[start Data]
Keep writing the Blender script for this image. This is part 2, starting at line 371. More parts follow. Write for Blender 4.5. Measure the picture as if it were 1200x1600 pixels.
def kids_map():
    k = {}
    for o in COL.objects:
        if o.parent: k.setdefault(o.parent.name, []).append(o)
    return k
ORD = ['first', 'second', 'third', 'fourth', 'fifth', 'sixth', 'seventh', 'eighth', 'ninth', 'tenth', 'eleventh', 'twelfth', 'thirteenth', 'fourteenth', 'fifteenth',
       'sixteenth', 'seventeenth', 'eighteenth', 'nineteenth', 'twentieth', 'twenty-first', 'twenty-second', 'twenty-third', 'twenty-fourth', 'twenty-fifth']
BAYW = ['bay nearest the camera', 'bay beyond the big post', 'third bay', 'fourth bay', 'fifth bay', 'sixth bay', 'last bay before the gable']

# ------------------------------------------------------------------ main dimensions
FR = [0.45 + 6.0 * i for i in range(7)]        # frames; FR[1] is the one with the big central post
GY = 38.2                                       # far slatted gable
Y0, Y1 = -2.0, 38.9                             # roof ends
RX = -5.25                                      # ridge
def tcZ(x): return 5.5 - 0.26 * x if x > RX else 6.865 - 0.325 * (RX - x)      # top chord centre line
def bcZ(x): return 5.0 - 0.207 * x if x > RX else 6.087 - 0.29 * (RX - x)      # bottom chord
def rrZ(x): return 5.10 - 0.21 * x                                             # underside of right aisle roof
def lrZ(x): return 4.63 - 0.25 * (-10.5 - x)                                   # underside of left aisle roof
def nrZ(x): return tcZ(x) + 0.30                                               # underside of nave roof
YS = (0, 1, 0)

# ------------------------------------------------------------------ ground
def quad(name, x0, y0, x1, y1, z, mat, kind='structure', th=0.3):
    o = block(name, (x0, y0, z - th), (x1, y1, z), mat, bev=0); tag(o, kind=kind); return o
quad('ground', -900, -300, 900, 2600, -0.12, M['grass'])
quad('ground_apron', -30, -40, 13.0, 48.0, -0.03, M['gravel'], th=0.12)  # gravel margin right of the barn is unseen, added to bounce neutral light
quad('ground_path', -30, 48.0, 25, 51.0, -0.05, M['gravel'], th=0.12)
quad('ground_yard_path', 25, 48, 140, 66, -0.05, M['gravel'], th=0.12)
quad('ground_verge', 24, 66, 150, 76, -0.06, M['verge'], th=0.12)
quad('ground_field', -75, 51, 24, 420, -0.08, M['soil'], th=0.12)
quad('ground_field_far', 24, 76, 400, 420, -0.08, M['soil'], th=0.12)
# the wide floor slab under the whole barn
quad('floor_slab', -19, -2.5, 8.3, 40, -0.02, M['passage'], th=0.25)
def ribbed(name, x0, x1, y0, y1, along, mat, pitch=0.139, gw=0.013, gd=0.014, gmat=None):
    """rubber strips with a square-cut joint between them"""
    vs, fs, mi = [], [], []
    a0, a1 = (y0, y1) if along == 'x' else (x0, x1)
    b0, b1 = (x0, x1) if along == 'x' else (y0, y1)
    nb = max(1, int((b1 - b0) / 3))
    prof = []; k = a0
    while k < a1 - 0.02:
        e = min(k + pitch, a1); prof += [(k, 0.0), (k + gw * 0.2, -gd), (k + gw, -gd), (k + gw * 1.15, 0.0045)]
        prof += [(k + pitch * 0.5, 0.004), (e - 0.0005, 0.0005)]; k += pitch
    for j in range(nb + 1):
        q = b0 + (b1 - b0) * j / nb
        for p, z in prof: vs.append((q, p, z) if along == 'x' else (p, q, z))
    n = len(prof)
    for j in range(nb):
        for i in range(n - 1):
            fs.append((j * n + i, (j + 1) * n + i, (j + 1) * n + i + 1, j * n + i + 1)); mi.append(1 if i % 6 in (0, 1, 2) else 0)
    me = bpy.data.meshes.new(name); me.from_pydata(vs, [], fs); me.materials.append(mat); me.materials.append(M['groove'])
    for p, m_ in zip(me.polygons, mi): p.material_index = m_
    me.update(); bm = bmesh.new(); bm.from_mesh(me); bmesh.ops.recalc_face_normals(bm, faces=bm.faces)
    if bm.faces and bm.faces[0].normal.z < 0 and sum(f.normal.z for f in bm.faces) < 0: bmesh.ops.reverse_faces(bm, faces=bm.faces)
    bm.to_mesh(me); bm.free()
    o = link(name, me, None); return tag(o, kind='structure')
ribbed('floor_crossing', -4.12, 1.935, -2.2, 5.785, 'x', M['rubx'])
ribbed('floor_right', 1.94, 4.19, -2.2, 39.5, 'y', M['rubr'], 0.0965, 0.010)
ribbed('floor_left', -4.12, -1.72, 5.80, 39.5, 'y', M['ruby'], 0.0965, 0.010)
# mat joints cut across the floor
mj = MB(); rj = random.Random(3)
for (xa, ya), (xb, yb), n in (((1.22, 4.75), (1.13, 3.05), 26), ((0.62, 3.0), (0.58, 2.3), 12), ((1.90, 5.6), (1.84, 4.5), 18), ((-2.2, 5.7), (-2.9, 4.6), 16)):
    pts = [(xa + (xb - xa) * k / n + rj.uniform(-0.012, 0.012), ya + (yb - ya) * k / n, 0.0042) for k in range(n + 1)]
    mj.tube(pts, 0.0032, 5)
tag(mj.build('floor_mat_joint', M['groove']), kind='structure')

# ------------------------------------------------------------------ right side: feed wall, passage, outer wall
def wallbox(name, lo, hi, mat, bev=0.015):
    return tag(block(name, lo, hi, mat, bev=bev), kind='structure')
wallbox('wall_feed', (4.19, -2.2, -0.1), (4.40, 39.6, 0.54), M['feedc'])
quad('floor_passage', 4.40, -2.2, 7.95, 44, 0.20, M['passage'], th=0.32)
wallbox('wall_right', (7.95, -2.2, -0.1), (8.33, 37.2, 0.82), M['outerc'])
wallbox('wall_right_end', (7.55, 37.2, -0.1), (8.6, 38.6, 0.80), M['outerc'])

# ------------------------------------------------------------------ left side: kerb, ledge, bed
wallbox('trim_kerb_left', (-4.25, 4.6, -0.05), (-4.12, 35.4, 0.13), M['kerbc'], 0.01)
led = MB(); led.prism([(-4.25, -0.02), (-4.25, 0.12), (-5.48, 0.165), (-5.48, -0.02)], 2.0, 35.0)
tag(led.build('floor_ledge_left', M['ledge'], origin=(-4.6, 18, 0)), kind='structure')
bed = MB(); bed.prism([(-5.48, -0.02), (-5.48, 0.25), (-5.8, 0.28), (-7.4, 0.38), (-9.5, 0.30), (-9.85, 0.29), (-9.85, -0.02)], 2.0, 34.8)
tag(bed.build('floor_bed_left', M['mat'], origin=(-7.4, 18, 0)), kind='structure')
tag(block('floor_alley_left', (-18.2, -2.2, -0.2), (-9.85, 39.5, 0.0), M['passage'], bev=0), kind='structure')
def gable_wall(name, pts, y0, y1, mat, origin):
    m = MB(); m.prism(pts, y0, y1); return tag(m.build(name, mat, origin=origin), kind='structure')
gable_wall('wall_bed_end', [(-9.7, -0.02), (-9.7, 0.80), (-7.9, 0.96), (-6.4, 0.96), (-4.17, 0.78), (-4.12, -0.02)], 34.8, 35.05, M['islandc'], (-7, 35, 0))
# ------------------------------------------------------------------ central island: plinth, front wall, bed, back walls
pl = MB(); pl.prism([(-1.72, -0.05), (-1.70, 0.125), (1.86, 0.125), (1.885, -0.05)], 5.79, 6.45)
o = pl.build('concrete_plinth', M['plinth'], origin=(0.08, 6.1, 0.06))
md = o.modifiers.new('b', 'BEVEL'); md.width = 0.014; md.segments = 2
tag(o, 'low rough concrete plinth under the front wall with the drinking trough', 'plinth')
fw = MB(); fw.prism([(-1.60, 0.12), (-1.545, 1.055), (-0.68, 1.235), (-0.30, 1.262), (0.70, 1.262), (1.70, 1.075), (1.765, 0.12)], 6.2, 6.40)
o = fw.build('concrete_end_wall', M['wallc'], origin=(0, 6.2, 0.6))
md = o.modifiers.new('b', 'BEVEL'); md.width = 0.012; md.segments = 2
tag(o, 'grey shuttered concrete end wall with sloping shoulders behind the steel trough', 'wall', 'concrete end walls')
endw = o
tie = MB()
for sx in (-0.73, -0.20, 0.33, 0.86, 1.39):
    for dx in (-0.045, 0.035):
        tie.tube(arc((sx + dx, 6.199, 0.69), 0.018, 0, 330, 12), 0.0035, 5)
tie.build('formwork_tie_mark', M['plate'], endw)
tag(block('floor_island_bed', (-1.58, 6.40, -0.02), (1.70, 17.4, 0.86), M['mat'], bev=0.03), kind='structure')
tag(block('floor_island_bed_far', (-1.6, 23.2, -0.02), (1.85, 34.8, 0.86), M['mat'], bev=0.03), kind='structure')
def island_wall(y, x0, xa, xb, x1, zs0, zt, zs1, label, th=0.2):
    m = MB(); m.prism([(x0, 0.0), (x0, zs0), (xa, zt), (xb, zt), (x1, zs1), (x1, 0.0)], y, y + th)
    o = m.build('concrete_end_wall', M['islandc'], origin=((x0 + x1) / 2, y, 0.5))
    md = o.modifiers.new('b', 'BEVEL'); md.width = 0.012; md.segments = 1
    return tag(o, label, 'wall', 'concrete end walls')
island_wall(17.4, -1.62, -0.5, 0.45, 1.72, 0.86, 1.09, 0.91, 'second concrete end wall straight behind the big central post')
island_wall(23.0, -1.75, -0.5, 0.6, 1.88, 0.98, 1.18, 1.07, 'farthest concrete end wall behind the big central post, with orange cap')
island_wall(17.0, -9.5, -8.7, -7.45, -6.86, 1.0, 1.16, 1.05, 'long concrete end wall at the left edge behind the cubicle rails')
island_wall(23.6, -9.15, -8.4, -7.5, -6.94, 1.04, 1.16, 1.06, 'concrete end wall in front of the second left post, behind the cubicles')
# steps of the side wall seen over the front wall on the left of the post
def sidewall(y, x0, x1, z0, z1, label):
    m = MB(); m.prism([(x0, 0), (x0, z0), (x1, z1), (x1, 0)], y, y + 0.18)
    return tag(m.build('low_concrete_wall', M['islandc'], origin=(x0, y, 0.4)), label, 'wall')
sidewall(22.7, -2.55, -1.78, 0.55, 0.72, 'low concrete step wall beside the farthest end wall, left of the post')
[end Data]
**Task details:**
Return exactly the lines that run from the top of the listing above to the line containing "BAYW = ['bay", please, keeping both end lines and leaving out everything else.

**Solution:**
Keep writing the Blender script for this image. This is part 2, starting at line 371. More parts follow. Write for Blender 4.5. Measure the picture as if it were 1200x1600 pixels.
def kids_map():
    k = {}
    for o in COL.objects:
        if o.parent: k.setdefault(o.parent.name, []).append(o)
    return k
ORD = ['first', 'second', 'third', 'fourth', 'fifth', 'sixth', 'seventh', 'eighth', 'ninth', 'tenth', 'eleventh', 'twelfth', 'thirteenth', 'fourteenth', 'fifteenth',
       'sixteenth', 'seventeenth', 'eighteenth', 'nineteenth', 'twentieth', 'twenty-first', 'twenty-second', 'twenty-third', 'twenty-fourth', 'twenty-fifth']
BAYW = ['bay nearest the camera', 'bay beyond the big post', 'third bay', 'fourth bay', 'fifth bay', 'sixth bay', 'last bay before the gable']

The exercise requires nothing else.